AIM —
Return the listing below unchanged, minus its pictures.

[Rows from a 3D scene dataset]

'''

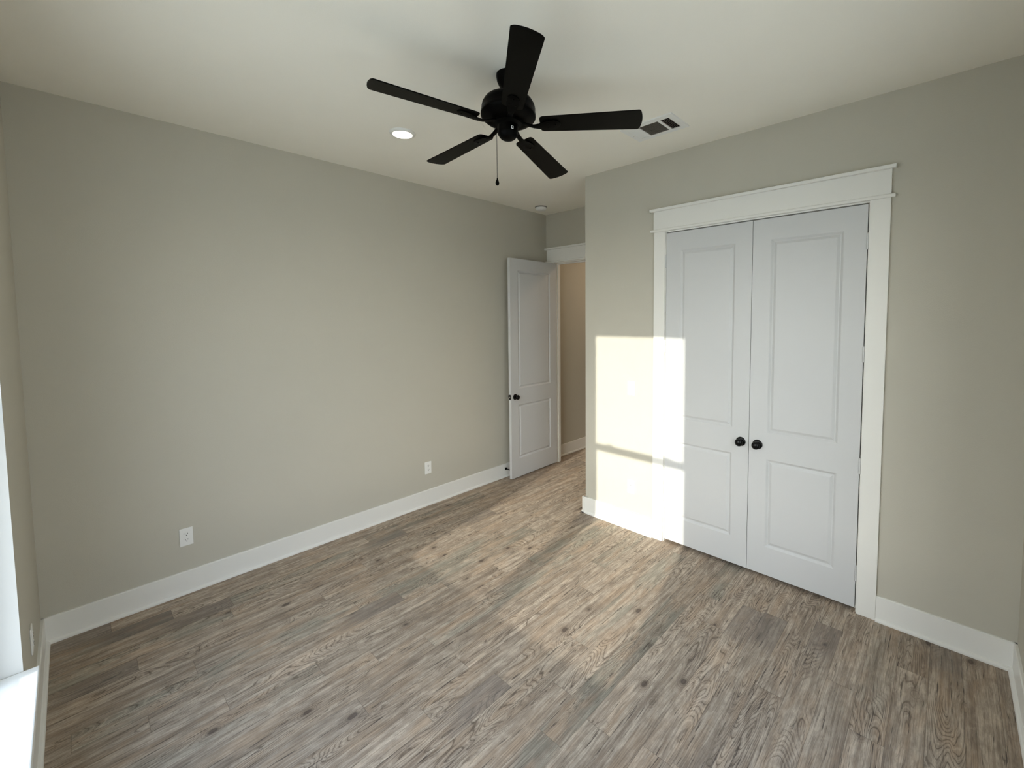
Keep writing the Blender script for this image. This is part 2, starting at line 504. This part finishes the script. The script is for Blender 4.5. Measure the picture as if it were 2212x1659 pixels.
def jambs(name, x0, x1, y0, y1, zt, stop_x, label):
    bm = boxes((x0, x1, y0 - 0.019, y0, 0, zt + 0.019), (x0, x1, y1, y1 + 0.019, 0, zt + 0.019), (x0, x1, y0, y1, zt, zt + 0.019),
               (stop_x, stop_x + 0.035, y0, y0 + 0.011, 0, zt), (stop_x, stop_x + 0.035, y1 - 0.011, y1, 0, zt), (stop_x, stop_x + 0.035, y0 + 0.011, y1 - 0.011, zt - 0.011, zt))
    return tag(obj(name, bm, 'trim'), label, 'door jamb', kind=STRUCT)


jambs('trim_3', L, L + WT, CY0, CY1, CZ, L + 0.041, 'thin white jamb around the closet double doors')
jambs('trim_4', D, D + WT, EY0, EY1, EZ, D + 0.060, 'white jamb of the entry doorway behind the open door')

# ------------------------------------------------------------------ doors
def knob_set(parent, pos, axis, name='knob', r=0.0265):
    bm = bmesh.new()
    lathe(bm, [(0.0, 0.0), (0.0325, 0.0), (0.0325, 0.003), (0.030, 0.0065), (0.022, 0.009), (0.013, 0.0105), (0.0125, 0.024), (0.016, 0.027)], 40, axis)
    ros = obj(name, bm, 'knob', parent, smooth='split', loc=pos)
    bm = bmesh.new()
    pr = [(0.0, 0.026)]
    for i in range(1, 15):
        a = -PI / 2 + PI * i / 15
        pr.append((r * math.cos(a), 0.026 + 0.0175 * (1 + math.sin(a))))
    pr.append((0.0, 0.061))
    lathe(bm, pr, 40, axis)
    obj('handle', bm, 'knob', ros, smooth=True)
    tag(ros, 'round black knob on a black rosette')
    return ros


def hinges(parent, pos, zs, mat):
    for z in zs:
        bm = bmesh.new()
        lathe(bm, [(0.0, -0.050), (0.004, -0.049), (0.0065, -0.046), (0.0065, 0.046), (0.004, 0.049), (0.0, 0.050)], 16, 'Z', (pos[0], pos[1], z))
        obj('hinge', bm, mat, parent, smooth='split')


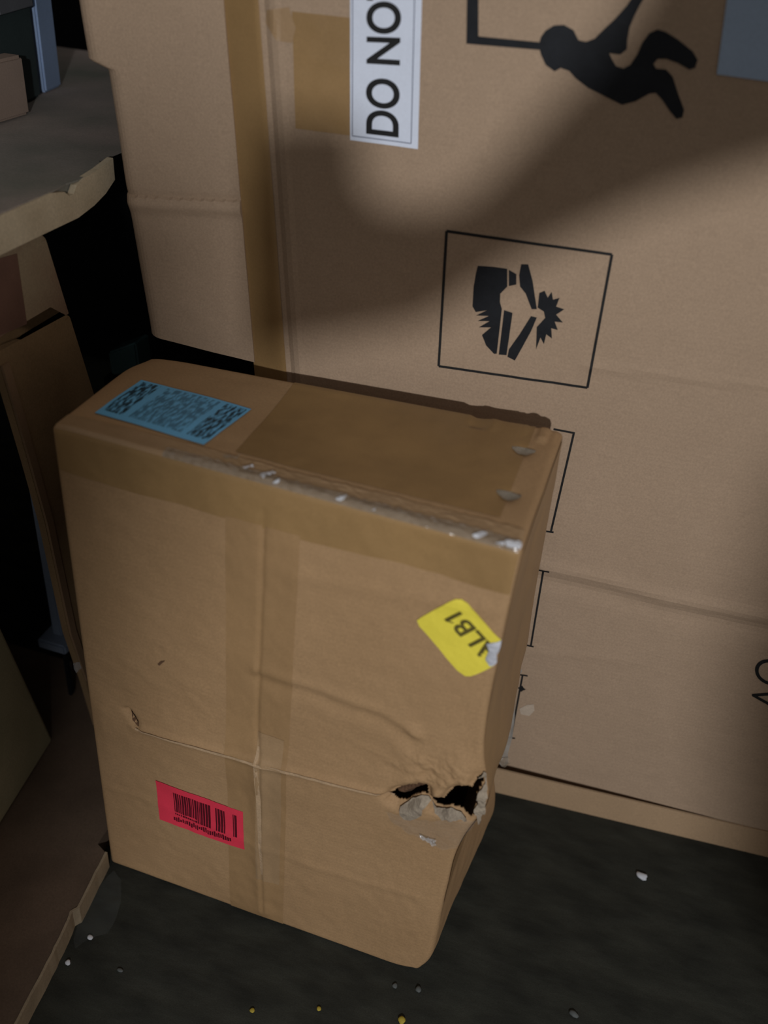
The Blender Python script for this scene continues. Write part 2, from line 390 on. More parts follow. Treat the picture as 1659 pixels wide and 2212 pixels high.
decal('tape_scrap', [P], lambda x, y, o: ST(x, y, o + .002 * abs(fbm(x, y, 0, 120))), CLEAR, CA, .002, .002)
GL = mat('crinkled tape painted glint', (.74, .76, .80), .16, .1, 40, .05, .6, alpha=.85, coat=1, spec=1, crough=.06, k=1)  # pale crinkled slivers with the glint put into their colour
for pts in (((560, 1030), (588, 1022), (596, 1027), (570, 1036)), ((524, 1014), (546, 1010), (549, 1014), (530, 1020)), ((582, 1046), (606, 1038), (604, 1044), (588, 1050)),
            ((726, 1079), (748, 1075), (745, 1081), (730, 1085)), ((785, 1103), (812, 1101), (808, 1107), (790, 1108)), ((1020, 1158), (1046, 1154), (1052, 1161), (1028, 1164)),
            ((1062, 1172), (1090, 1174), (1088, 1181), (1066, 1179)), ((1090, 1172), (1124, 1176), (1122, 1188), (1096, 1186))):
    P = [tp(*q) for q in pts]
    decal('tape_glint', [P], lambda x, y, o: ST(x, max(y, .0005), o + .0025 * abs(fbm(x, y, 0, 130))), GL, CA, .0034, .0014)
# blue label on the top
bl = [tp(*q) for q in ((205, 893), (440, 962), (543, 880), (305, 822))]
def quad(q, u, v): return tuple((q[0][i] * (1 - u) + q[1][i] * u) * (1 - v) + (q[3][i] * (1 - u) + q[2][i] * u) * v for i in (0, 1))
o = patch('blue_label', lin(0, 1, 20), lin(0, 1, 14), lambda u, v: ST(*quad(bl, u, v), .0013), BLUE)
uv = o.data.uv_layers.new(name='UVMap')
for p in o.data.polygons:
    for li in p.loop_indices:
        vi = o.data.loops[li].vertex_index; uv.data[li].uv = ((vi % 20) / 19, (vi // 20) / 13)
tag(o, 'blue label with dense dark print in three blocks')
# red barcode label
rd = [fr(*q) for q in ((347, 1767), (533, 1827), (530, 1745), (339, 1681))]
RL = tag(patch('barcode_label', lin(0, 1, 24), lin(0, 1, 12), lambda u, v: SF(*quad(rd, u, v), .0012), RED), 'pink red label with dark barcode')
bars = []; u = .20; random.seed(3)
while u < .93:
    wd = random.choice((.010, .015, .022)) if u < .55 else random.choice((.010, .016, .026)); 
    if not (.60 < u < .70 and wd < .015) and not (.80 < u < .87):
        top_ = .86; bars.append([quad(rd, u, .30), quad(rd, u + wd, .30), quad(rd, u + wd, top_), quad(rd, u, top_)])
    u += wd + random.choice((.006, .007, .009))
decal('barcode', bars, SF, RINK, RL, .0017, .01)
txt = []; u = .18
while u < .86:
    wd = random.choice((.012, .016, .02)); a, b = .10 + random.random() * .05, .20 + random.random() * .05
    txt.append([quad(rd, u, a), quad(rd, u + wd, a), quad(rd, u + wd, b), quad(rd, u, b)]); u += wd + .008
decal('fine_print', txt, SF, RINK, RL, .0017, .01)
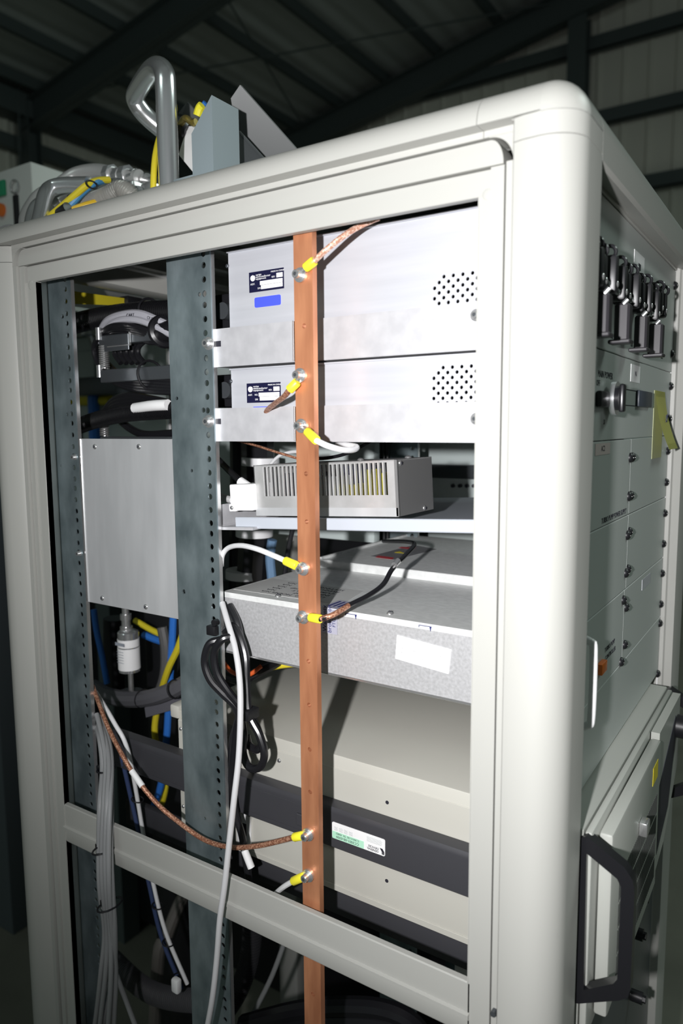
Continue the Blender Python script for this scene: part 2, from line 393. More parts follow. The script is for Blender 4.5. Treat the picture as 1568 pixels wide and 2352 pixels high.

'''

RESULT OF THE TASK —
Keep writing the Blender script for this image. This is part 2, starting at line 504. This part finishes the script. The script is for Blender 4.5. Measure the picture as if it were 2212x1659 pixels.
def jambs(name, x0, x1, y0, y1, zt, stop_x, label):
    bm = boxes((x0, x1, y0 - 0.019, y0, 0, zt + 0.019), (x0, x1, y1, y1 + 0.019, 0, zt + 0.019), (x0, x1, y0, y1, zt, zt + 0.019),
               (stop_x, stop_x + 0.035, y0, y0 + 0.011, 0, zt), (stop_x, stop_x + 0.035, y1 - 0.011, y1, 0, zt), (stop_x, stop_x + 0.035, y0 + 0.011, y1 - 0.011, zt - 0.011, zt))
    return tag(obj(name, bm, 'trim'), label, 'door jamb', kind=STRUCT)


jambs('trim_3', L, L + WT, CY0, CY1, CZ, L + 0.041, 'thin white jamb around the closet double doors')
jambs('trim_4', D, D + WT, EY0, EY1, EZ, D + 0.060, 'white jamb of the entry doorway behind the open door')

# ------------------------------------------------------------------ doors
def knob_set(parent, pos, axis, name='knob', r=0.0265):
    bm = bmesh.new()
    lathe(bm, [(0.0, 0.0), (0.0325, 0.0), (0.0325, 0.003), (0.030, 0.0065), (0.022, 0.009), (0.013, 0.0105), (0.0125, 0.024), (0.016, 0.027)], 40, axis)
    ros = obj(name, bm, 'knob', parent, smooth='split', loc=pos)
    bm = bmesh.new()
    pr = [(0.0, 0.026)]
    for i in range(1, 15):
        a = -PI / 2 + PI * i / 15
        pr.append((r * math.cos(a), 0.026 + 0.0175 * (1 + math.sin(a))))
    pr.append((0.0, 0.061))
    lathe(bm, pr, 40, axis)
    obj('handle', bm, 'knob', ros, smooth=True)
    tag(ros, 'round black knob on a black rosette')
    return ros


def hinges(parent, pos, zs, mat):
    for z in zs:
        bm = bmesh.new()
        lathe(bm, [(0.0, -0.050), (0.004, -0.049), (0.0065, -0.046), (0.0065, 0.046), (0.004, 0.049), (0.0, 0.050)], 16, 'Z', (pos[0], pos[1], z))
        obj('hinge', bm, mat, parent, smooth='split')


The Blender Python script for this scene continues. Write part 2, from line 390 on. More parts follow. Treat the picture as 1659 pixels wide and 2212 pixels high.
decal('tape_scrap', [P], lambda x, y, o: ST(x, y, o + .002 * abs(fbm(x, y, 0, 120))), CLEAR, CA, .002, .002)
GL = mat('crinkled tape painted glint', (.74, .76, .80), .16, .1, 40, .05, .6, alpha=.85, coat=1, spec=1, crough=.06, k=1)  # pale crinkled slivers with the glint put into their colour
for pts in (((560, 1030), (588, 1022), (596, 1027), (570, 1036)), ((524, 1014), (546, 1010), (549, 1014), (530, 1020)), ((582, 1046), (606, 1038), (604, 1044), (588, 1050)),
            ((726, 1079), (748, 1075), (745, 1081), (730, 1085)), ((785, 1103), (812, 1101), (808, 1107), (790, 1108)), ((1020, 1158), (1046, 1154), (1052, 1161), (1028, 1164)),
            ((1062, 1172), (1090, 1174), (1088, 1181), (1066, 1179)), ((1090, 1172), (1124, 1176), (1122, 1188), (1096, 1186))):
    P = [tp(*q) for q in pts]
    decal('tape_glint', [P], lambda x, y, o: ST(x, max(y, .0005), o + .0025 * abs(fbm(x, y, 0, 130))), GL, CA, .0034, .0014)
# blue label on the top
bl = [tp(*q) for q in ((205, 893), (440, 962), (543, 880), (305, 822))]
def quad(q, u, v): return tuple((q[0][i] * (1 - u) + q[1][i] * u) * (1 - v) + (q[3][i] * (1 - u) + q[2][i] * u) * v for i in (0, 1))
o = patch('blue_label', lin(0, 1, 20), lin(0, 1, 14), lambda u, v: ST(*quad(bl, u, v), .0013), BLUE)
uv = o.data.uv_layers.new(name='UVMap')
for p in o.data.polygons:
    for li in p.loop_indices:
        vi = o.data.loops[li].vertex_index; uv.data[li].uv = ((vi % 20) / 19, (vi // 20) / 13)
tag(o, 'blue label with dense dark print in three blocks')
# red barcode label
rd = [fr(*q) for q in ((347, 1767), (533, 1827), (530, 1745), (339, 1681))]
RL = tag(patch('barcode_label', lin(0, 1, 24), lin(0, 1, 12), lambda u, v: SF(*quad(rd, u, v), .0012), RED), 'pink red label with dark barcode')
bars = []; u = .20; random.seed(3)
while u < .93:
    wd = random.choice((.010, .015, .022)) if u < .55 else random.choice((.010, .016, .026)); 
    if not (.60 < u < .70 and wd < .015) and not (.80 < u < .87):
        top_ = .86; bars.append([quad(rd, u, .30), quad(rd, u + wd, .30), quad(rd, u + wd, top_), quad(rd, u, top_)])
    u += wd + random.choice((.006, .007, .009))
decal('barcode', bars, SF, RINK, RL, .0017, .01)
txt = []; u = .18
while u < .86:
    wd = random.choice((.012, .016, .02)); a, b = .10 + random.random() * .05, .20 + random.random() * .05
    txt.append([quad(rd, u, a), quad(rd, u + wd, a), quad(rd, u + wd, b), quad(rd, u, b)]); u += wd + .008
decal('fine_print', txt, SF, RINK, RL, .0017, .01)
Continue the Blender Python script for this scene: part 2, from line 393. More parts follow. The script is for Blender 4.5. Treat the picture as 1568 pixels wide and 2352 pixels high.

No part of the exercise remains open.